Why people like Leonardo DiCaprio are freaking out right now: because we are at the point where it’s already almost too late. We need drastic change, but we can’t get it because it’s become a partisan issue. We’re at the point where in the next 100 years there will be no more glacial ice anywhere on the planet. That means sea level rise and the eradication of coastal cities, for starters. It means ocean acidification, which will lead to the death of coral reefs, among other catastrophes. We’re probably going to kick the climate into a condition not seen for millions of years and none of us – not the scientists – knows how bad it will get. Nobody really knows. Instead of preparing for the worst, many are saying “well, since we don’t know, why worry?”
Why worry – because humans can help stop what they’ve put in motion if they can come together and face some hard truths. And those are: stop eating or lessen your eating of red meat and pork. And dairy. We have to stop our dependence on animals in factory farms. That’s probably the single most important thing you, as a citizen, can do. Reducing to once or twice a week even would help. The market will react to consumer needs. Just look at how gluten free has taken over. If people care about the climate, the corporations will too.
But as Roy Scranton points out, everything we do warms the climate. Every Tweet, every facebook update. Every time we use our phones. Every time we use our computers — DiCaprio making Before the Flood warms the planet. My writing this story warms the planet. We depend on energy to take us places and create this global network of communication that we’re not letting go of any time soon.
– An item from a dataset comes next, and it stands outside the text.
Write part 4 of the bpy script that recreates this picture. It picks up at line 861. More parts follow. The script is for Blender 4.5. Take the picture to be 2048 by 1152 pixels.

The ugly truth of it is that nature must stop a species from itself. It always does. If there is no more grass, the deer die off. Humans will eventually be stopped. Wouldn’t it be great if we could somehow find a way to stop ourselves?
Watch Before the Flood when it airs on October 30. Tell everyone you know to watch it. Shout it from the roof tops. Be afraid. Be hysterical. I can promise you, nothing is more important than this.